Australia and Indonesia are discussing a people “swap” deal under which Jakarta would take asylum seekers from Australia if Canberra agreed to take some of its refugees, an Indonesian government advisor said yesterday.
Asylum seekers arriving on unauthorized boats in Australia, often via Indonesia, are a sensitive issue for both sides, and Canberra’s military-led Operation Sovereign Borders to clamp down on them has raised concerns in Jakarta.
The issue flared last week when Australia rescued about 60 asylum seekers from a stricken vessel inside Indonesia’s search and rescue zone and Jakarta refused to take them back.
“They are talking about agreements,” Dewi Fortuna Anwar told the Australian Broadcasting Corp. “If Indonesia were to take them, the costs of the burdens would be borne by Australia and then at the same time Australia will take the same number of people that are already sitting in detention centers in Indonesia and then they would be processed.”
Australian Prime Minister Tony Abbott confirmed that talks were underway with the Indonesian government “on a whole range of matters at a whole range of different levels,” but would not confirm any people-swap discussions.
“I’m just not going to comment other than to say we are of course talking with the Indonesians, as you would expect, about the best way of handling people who are picked up in their search and rescue zone,” he told reporters.

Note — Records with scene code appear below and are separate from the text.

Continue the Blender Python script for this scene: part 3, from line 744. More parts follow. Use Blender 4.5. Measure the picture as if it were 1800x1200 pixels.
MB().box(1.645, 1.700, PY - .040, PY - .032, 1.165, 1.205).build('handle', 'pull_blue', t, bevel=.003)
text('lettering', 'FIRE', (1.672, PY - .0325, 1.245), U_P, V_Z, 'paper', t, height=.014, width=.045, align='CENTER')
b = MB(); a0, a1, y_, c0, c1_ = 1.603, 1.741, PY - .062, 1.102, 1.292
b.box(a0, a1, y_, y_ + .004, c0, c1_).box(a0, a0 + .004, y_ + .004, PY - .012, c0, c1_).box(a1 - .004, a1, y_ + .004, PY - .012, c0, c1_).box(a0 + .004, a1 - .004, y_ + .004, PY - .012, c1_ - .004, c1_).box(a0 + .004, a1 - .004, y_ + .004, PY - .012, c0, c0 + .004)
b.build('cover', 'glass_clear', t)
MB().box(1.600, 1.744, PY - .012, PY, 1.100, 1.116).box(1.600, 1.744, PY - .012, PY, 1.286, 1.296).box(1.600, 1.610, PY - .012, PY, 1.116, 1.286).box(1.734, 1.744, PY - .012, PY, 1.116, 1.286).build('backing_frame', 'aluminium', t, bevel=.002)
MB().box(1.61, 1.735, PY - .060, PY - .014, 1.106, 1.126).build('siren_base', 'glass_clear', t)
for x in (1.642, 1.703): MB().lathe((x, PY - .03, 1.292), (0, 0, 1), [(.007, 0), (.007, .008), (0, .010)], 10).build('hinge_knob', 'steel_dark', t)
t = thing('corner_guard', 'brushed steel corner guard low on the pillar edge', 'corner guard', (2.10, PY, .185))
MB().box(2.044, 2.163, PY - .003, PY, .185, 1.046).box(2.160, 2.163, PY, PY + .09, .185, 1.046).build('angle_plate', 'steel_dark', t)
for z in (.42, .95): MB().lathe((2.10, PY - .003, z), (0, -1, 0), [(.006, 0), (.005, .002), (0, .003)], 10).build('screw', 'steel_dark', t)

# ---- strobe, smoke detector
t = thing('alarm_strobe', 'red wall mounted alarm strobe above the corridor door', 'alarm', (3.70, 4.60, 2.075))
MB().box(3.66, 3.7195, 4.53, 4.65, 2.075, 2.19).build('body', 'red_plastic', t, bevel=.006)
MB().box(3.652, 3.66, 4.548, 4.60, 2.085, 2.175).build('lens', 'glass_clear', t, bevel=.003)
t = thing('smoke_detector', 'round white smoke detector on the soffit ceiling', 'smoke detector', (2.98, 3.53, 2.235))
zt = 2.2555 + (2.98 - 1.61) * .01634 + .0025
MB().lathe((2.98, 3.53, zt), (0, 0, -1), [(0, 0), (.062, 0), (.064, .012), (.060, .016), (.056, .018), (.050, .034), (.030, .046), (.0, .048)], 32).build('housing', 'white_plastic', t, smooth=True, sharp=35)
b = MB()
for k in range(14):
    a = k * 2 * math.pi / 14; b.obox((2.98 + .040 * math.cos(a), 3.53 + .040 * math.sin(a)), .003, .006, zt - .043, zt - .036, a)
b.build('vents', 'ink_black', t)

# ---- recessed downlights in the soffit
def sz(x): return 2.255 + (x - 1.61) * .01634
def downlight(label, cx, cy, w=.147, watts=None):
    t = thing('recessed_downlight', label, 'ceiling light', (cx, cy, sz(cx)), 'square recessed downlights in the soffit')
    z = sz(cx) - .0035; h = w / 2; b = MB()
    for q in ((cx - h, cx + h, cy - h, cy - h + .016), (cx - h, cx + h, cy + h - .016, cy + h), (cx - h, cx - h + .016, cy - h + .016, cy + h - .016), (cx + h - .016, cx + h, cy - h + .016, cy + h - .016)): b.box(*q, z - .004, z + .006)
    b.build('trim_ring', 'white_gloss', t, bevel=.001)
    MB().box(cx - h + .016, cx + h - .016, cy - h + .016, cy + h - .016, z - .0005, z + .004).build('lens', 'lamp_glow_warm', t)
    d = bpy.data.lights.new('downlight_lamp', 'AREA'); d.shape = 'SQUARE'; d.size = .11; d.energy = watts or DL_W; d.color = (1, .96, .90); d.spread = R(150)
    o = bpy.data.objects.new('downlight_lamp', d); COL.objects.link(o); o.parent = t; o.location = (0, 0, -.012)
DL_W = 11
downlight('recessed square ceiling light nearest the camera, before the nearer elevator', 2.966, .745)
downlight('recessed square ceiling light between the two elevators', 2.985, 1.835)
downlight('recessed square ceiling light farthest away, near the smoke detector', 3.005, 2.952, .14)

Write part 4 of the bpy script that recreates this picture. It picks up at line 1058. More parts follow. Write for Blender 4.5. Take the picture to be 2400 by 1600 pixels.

He repeated his suggestion that Indonesia should have taken the latest group because they were in Indonesia’s search and rescue zone.
“Obviously under normal search and rescue rules, people who are picked up in a country’s search and rescue zone go to the nearest safe port in that country ... we’re discussing this with Indonesians,” he said.
However, Anwar said they were not Jakarta’s responsibility.
“Because they’re not Indonesians. The 65 people are coming from the Middle East,” she said. “Indonesia’s on the way to Australia. These people pass through Indonesia. [The] Australian Navy intercepted the boat and then expect Indonesia to take these people back? They would be social burdens for Indonesia.”
Any deal would be similar to one proposed by Australia’s previous Labor government with Malaysia, under which Canberra was to take thousands of registered refugees for resettlement in exchange for Kuala Lumpur accepting hundreds who arrived in Australia by boat.
The plan never got off the ground after being rejected by the then hung parliament.
Since then, Abbott’s conservative government has come to power on a platform that included turning back boats to Indonesia when it was safe to do so — a policy that rankled with Jakarta.
“We were a bit taken aback, when during his campaign then-candidate Tony Abbott talked about taking unilateral action,” Anwar said. I think the Indonesian government has made it very clear that we really, really value the close cooperation between Jakarta and Canberra.”